====== SUPPLIED DATA ======

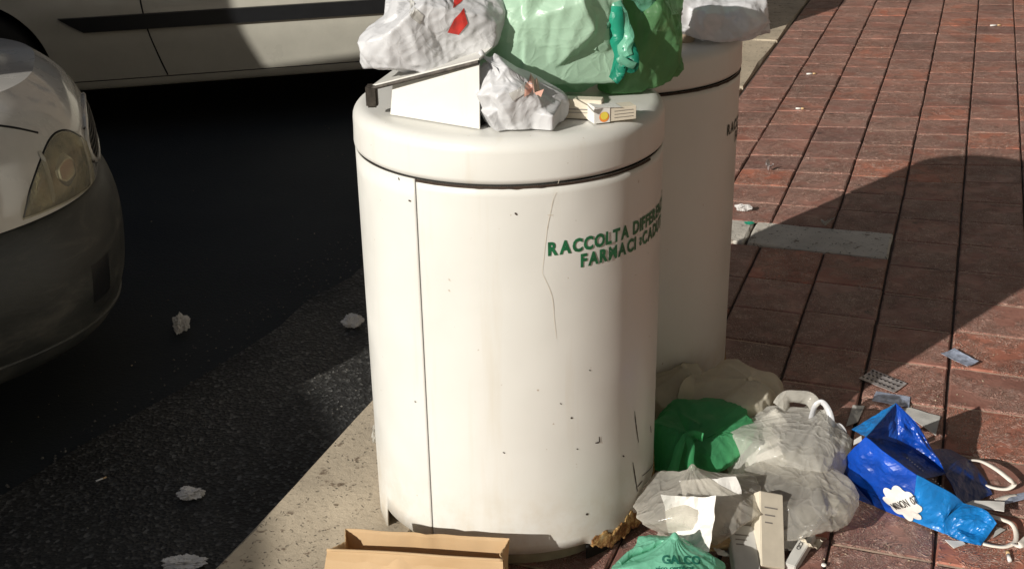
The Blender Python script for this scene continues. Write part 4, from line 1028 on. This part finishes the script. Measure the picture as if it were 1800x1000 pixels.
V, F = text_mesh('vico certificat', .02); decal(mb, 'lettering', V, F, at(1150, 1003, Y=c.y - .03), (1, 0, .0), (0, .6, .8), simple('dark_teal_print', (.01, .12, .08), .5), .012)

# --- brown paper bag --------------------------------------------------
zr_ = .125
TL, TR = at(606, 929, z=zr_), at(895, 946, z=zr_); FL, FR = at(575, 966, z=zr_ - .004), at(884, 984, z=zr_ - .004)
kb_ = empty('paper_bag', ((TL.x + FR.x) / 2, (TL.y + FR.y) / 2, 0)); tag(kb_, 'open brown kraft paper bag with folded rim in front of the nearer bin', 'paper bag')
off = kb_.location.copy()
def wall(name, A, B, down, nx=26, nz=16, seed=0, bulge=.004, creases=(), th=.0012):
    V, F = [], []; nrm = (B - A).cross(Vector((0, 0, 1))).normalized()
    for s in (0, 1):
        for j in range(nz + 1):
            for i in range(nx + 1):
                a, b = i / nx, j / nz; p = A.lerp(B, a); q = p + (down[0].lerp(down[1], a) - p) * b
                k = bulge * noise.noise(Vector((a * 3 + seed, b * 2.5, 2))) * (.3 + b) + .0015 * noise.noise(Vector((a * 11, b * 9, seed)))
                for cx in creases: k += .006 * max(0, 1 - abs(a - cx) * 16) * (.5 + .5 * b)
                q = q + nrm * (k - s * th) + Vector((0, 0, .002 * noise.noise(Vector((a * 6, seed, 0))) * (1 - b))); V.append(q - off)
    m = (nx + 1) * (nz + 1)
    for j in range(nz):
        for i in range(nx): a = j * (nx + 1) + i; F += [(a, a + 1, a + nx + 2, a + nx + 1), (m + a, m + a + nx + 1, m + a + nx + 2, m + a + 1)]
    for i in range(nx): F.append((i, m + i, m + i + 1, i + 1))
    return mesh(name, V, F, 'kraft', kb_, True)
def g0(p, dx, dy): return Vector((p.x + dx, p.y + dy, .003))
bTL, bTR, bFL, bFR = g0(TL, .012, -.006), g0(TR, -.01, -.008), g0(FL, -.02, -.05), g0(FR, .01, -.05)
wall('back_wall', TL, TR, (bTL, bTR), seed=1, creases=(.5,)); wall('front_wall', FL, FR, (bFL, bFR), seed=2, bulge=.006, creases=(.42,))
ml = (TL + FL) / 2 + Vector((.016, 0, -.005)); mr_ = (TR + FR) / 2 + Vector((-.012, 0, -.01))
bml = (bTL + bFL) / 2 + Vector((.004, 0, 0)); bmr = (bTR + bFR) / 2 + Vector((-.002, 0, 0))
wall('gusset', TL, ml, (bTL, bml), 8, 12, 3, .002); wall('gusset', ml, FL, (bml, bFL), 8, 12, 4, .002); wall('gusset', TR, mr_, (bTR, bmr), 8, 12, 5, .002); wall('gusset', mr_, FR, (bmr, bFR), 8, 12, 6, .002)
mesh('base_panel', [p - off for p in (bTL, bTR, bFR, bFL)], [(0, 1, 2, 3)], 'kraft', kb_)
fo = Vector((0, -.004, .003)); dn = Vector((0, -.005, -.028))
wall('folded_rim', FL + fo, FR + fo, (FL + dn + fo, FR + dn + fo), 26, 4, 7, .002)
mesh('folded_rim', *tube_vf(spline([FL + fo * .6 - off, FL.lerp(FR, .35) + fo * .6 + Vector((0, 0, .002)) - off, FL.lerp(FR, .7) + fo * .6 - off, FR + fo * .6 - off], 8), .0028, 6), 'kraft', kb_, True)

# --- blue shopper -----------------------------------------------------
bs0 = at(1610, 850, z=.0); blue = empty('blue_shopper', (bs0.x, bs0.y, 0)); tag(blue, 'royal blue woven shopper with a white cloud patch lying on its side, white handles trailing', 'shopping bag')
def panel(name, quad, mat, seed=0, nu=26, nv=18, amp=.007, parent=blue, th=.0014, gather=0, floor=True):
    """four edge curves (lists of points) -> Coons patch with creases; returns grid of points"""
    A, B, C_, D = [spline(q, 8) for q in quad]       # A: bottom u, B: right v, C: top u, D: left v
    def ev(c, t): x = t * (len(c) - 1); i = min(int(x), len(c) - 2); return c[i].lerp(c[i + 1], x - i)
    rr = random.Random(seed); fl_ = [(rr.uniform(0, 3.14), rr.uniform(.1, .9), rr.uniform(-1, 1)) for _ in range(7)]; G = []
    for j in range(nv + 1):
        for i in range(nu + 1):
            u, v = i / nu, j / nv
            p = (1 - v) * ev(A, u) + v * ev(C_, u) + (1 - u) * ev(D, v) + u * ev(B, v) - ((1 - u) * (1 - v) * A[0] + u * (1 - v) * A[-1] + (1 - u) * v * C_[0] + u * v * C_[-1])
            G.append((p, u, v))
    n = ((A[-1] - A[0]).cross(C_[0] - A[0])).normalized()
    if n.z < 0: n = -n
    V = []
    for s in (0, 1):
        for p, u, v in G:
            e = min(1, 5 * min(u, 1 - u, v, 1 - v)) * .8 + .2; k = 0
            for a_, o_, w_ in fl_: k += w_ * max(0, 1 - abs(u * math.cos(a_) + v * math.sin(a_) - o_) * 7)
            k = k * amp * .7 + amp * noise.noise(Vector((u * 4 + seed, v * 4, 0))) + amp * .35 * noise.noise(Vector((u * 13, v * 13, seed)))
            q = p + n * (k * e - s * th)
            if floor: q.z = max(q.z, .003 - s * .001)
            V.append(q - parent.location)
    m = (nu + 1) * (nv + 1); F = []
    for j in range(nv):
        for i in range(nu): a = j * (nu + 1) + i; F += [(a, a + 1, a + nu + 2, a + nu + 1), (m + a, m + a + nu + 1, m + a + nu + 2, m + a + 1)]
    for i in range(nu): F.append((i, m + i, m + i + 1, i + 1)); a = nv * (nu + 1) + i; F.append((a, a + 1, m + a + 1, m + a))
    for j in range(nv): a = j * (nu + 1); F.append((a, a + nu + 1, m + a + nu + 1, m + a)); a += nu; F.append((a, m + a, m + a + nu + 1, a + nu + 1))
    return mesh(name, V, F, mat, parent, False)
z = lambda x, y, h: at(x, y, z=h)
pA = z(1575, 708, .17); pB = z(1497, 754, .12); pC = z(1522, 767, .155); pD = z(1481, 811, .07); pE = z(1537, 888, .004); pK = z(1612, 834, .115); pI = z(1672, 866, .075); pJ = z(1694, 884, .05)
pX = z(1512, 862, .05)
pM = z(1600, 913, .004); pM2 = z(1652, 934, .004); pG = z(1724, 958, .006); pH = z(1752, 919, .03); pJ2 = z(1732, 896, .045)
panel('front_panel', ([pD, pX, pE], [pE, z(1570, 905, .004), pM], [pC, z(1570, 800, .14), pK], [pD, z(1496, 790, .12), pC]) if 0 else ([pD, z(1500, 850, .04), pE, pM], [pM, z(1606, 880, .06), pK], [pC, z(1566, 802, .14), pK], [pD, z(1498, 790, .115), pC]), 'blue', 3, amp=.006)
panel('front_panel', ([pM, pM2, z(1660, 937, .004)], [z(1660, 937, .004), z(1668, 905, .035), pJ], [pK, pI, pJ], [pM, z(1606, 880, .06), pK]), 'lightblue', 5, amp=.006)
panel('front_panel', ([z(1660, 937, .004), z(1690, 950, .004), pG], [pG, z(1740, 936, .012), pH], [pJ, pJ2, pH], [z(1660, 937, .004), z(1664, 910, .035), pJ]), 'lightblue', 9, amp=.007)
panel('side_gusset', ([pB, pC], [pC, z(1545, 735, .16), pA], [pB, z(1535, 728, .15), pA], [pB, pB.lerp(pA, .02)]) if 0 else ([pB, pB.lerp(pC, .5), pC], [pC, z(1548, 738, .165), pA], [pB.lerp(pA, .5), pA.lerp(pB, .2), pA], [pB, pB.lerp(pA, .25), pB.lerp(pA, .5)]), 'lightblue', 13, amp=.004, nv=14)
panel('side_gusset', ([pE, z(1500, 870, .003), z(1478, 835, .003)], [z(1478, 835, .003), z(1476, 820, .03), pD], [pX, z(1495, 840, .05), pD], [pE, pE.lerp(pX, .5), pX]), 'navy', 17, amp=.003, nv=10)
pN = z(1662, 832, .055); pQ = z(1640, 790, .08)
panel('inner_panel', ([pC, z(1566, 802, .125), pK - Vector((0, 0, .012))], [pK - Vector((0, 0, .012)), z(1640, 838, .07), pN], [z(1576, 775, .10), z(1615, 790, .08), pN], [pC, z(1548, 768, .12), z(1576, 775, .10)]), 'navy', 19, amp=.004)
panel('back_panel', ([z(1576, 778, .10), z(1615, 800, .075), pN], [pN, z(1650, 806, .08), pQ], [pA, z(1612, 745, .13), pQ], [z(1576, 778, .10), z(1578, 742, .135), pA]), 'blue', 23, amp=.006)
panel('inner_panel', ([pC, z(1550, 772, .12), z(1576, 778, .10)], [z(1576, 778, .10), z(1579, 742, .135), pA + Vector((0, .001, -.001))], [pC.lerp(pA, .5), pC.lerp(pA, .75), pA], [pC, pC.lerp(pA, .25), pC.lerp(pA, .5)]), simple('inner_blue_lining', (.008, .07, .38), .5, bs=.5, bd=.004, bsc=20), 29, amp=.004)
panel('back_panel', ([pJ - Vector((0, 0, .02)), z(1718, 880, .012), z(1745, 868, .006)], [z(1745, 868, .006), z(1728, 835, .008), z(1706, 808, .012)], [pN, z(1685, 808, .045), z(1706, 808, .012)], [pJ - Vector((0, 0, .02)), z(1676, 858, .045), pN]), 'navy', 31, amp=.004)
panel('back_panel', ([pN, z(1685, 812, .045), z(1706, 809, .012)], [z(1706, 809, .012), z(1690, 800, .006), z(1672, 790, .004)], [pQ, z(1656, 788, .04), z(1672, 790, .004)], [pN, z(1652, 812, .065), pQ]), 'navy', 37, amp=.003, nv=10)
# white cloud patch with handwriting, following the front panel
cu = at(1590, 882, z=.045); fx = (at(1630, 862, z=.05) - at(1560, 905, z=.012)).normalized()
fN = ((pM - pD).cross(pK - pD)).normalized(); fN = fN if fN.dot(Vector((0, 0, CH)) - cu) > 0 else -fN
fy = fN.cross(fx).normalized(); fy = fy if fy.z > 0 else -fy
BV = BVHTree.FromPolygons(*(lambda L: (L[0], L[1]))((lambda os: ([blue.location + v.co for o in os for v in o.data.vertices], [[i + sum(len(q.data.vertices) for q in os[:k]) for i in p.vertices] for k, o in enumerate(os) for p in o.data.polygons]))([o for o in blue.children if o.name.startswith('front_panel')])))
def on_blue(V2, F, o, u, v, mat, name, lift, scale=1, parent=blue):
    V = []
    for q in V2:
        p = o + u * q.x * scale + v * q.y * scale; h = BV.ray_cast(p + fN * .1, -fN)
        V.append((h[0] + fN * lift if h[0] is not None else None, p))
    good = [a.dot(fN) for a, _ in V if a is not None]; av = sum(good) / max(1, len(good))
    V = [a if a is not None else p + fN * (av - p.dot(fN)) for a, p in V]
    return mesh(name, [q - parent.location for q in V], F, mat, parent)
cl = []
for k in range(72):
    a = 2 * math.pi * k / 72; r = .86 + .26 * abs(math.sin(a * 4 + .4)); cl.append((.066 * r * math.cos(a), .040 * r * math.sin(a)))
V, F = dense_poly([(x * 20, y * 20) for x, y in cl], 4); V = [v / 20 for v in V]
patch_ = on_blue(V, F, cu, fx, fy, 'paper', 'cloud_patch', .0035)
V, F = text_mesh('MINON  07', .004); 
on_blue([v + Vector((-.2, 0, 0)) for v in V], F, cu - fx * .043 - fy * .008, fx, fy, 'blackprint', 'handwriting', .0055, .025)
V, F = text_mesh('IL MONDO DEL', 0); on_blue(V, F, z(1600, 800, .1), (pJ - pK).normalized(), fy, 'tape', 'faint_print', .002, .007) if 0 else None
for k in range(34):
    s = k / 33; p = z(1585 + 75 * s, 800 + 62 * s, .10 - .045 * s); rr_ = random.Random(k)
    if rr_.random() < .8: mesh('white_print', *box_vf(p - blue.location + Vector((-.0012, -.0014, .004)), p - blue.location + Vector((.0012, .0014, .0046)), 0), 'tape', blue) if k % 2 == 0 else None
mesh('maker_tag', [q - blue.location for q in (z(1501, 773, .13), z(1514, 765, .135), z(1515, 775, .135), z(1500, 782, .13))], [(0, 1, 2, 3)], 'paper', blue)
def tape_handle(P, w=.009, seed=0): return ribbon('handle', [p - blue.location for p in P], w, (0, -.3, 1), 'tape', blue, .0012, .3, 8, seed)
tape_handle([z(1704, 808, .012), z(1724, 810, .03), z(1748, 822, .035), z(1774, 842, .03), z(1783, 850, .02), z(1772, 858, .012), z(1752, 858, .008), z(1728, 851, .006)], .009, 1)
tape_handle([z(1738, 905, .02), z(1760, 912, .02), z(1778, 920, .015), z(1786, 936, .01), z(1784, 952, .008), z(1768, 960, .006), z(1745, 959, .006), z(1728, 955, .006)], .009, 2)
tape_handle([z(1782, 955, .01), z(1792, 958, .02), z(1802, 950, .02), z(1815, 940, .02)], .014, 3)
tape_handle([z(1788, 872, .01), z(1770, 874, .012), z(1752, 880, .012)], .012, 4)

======

* TASK TO CARRY OUT *
Without the pictures, please reproduce each line of the listing above exactly, from the first one through the line bearing "V, F = text_mesh('vico".

* RESULT FOR THIS EXERCISE *
The Blender Python script for this scene continues. Write part 4, from line 1028 on. This part finishes the script. Measure the picture as if it were 1800x1000 pixels.
V, F = text_mesh('vico certificat', .02); decal(mb, 'lettering', V, F, at(1150, 1003, Y=c.y - .03), (1, 0, .0), (0, .6, .8), simple('dark_teal_print', (.01, .12, .08), .5), .012)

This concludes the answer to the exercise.